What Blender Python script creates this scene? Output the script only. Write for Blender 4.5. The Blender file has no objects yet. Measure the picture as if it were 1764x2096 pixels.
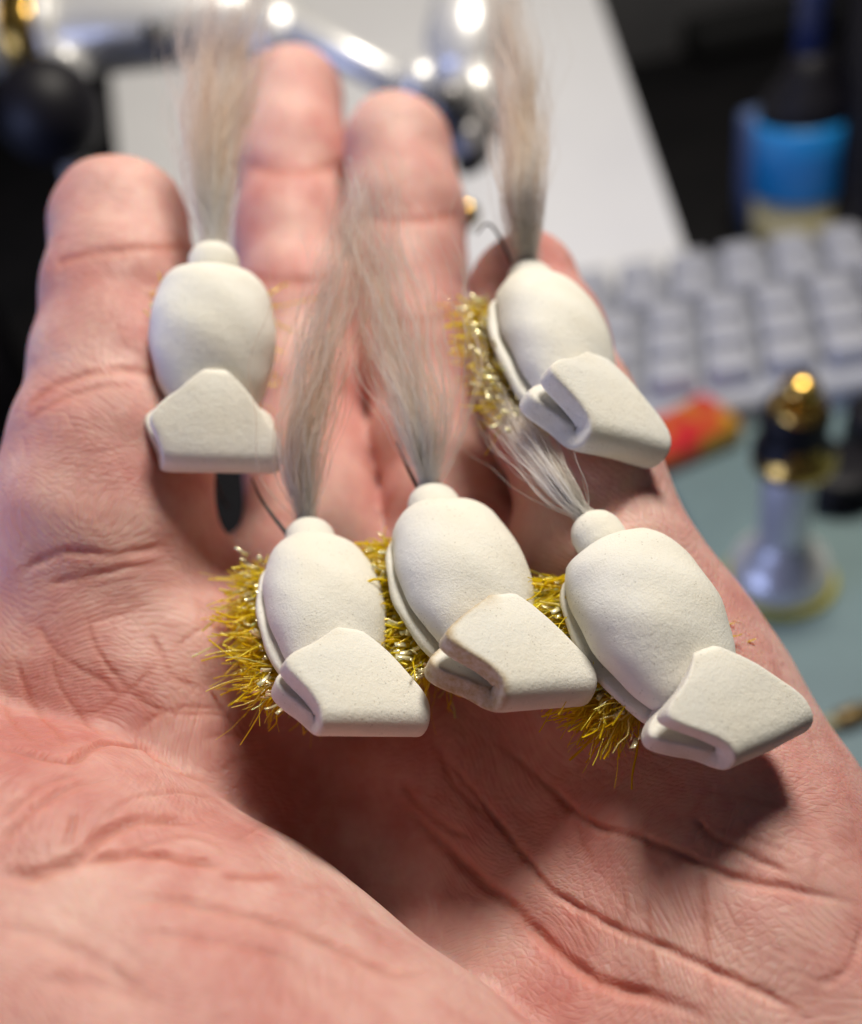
import bpy, bmesh, math, random
import numpy as np
from mathutils import Vector, Matrix
from mathutils.bvhtree import BVHTree
from mathutils.kdtree import KDTree

random.seed(7)
rng = np.random.default_rng(7)
scene = bpy.context.scene
C = scene.collection

# ------------------------------------------------------------------ camera
F = 2000.0; CX = 882.0; CY = 1048.0            # pinhole numbers of the photograph (1764 x 2096)
PITCH = math.radians(40); CAMH = 0.200; ROLL = math.radians(12)
SP, CP = math.sin(PITCH), math.cos(PITCH); SR, CR = math.sin(ROLL), math.cos(ROLL)
def c2w(p):                                      # camera mm -> world metres
    p = np.asarray(p, float)*0.001
    x, y, z = p[..., 0]*CR+p[..., 1]*SR, -p[..., 0]*SR+p[..., 1]*CR, p[..., 2]
    return np.stack([x, y*SP - z*CP, CAMH + y*CP + z*SP], -1)
cam_d = bpy.data.cameras.new('camera'); cam = bpy.data.objects.new('camera', cam_d); C.objects.link(cam)
cam_d.sensor_fit = 'VERTICAL'; cam_d.sensor_height = 36.0; cam_d.lens = F/2096*36
cam_d.clip_start = 0.005; cam_d.clip_end = 20
_o = c2w((0, 0, 0)); _ax = [c2w(np.eye(3)[i]*1000)-_o for i in range(3)]
cam.matrix_world = Matrix([[_ax[j][i] for j in range(3)]+[_o[i]] for i in range(3)]+[[0, 0, 0, 1]])
cam_d.dof.use_dof = True; cam_d.dof.focus_distance = 0.0915; cam_d.dof.aperture_fstop = 10.6
scene.camera = cam
scene.cycles.transparent_max_bounces = 20

# ------------------------------------------------------------------ world, lamps, exposure
w = bpy.data.worlds.new('World'); scene.world = w; w.use_nodes = True
w.node_tree.nodes['Background'].inputs[0].default_value = (0.62, 0.66, 0.80, 1)
w.node_tree.nodes['Background'].inputs[1].default_value = 0.05
def lamp(name, loc, target, size, power, color, size_y=None):
    d = bpy.data.lights.new(name, 'AREA'); d.energy = power; d.color = color
    d.shape = 'RECTANGLE' if size_y else 'DISK'; d.size = size
    if size_y: d.size_y = size_y
    o = bpy.data.objects.new(name, d); C.objects.link(o); o.location = loc
    o.rotation_euler = (Vector(target) - Vector(loc)).to_track_quat('-Z', 'Y').to_euler()
    return o
HANDC = (0.0, 0.085, 0.125)
lamp('desk_lamp', c2w((45, 416, 25)), HANDC, 0.14, 2.75, (1.0, 0.93, 0.82))
lamp('window_light', c2w((-400, -130, -30)), HANDC, 00.28, 1.3, (0.47, 0.56, 1.0), 0.22)
scene.view_settings.view_transform = 'Standard'; scene.view_settings.look = 'None'
scene.view_settings.exposure = 0.0; scene.view_settings.gamma = 1.0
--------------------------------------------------
▸ **Aim**: Everything from the first line to the line with "scene.cycles.transparent_max_bounces = 20" must be repeated exactly, and nothing else. Leave the pictures out.

▸ **Correct result**:
What Blender Python script creates this scene? Output the script only. Write for Blender 4.5. The Blender file has no objects yet. Measure the picture as if it were 1764x2096 pixels.
import bpy, bmesh, math, random
import numpy as np
from mathutils import Vector, Matrix
from mathutils.bvhtree import BVHTree
from mathutils.kdtree import KDTree

random.seed(7)
rng = np.random.default_rng(7)
scene = bpy.context.scene
C = scene.collection

# ------------------------------------------------------------------ camera
F = 2000.0; CX = 882.0; CY = 1048.0            # pinhole numbers of the photograph (1764 x 2096)
PITCH = math.radians(40); CAMH = 0.200; ROLL = math.radians(12)
SP, CP = math.sin(PITCH), math.cos(PITCH); SR, CR = math.sin(ROLL), math.cos(ROLL)
def c2w(p):                                      # camera mm -> world metres
    p = np.asarray(p, float)*0.001
    x, y, z = p[..., 0]*CR+p[..., 1]*SR, -p[..., 0]*SR+p[..., 1]*CR, p[..., 2]
    return np.stack([x, y*SP - z*CP, CAMH + y*CP + z*SP], -1)
cam_d = bpy.data.cameras.new('camera'); cam = bpy.data.objects.new('camera', cam_d); C.objects.link(cam)
cam_d.sensor_fit = 'VERTICAL'; cam_d.sensor_height = 36.0; cam_d.lens = F/2096*36
cam_d.clip_start = 0.005; cam_d.clip_end = 20
_o = c2w((0, 0, 0)); _ax = [c2w(np.eye(3)[i]*1000)-_o for i in range(3)]
cam.matrix_world = Matrix([[_ax[j][i] for j in range(3)]+[_o[i]] for i in range(3)]+[[0, 0, 0, 1]])
cam_d.dof.use_dof = True; cam_d.dof.focus_distance = 0.0915; cam_d.dof.aperture_fstop = 10.6
scene.camera = cam
scene.cycles.transparent_max_bounces = 20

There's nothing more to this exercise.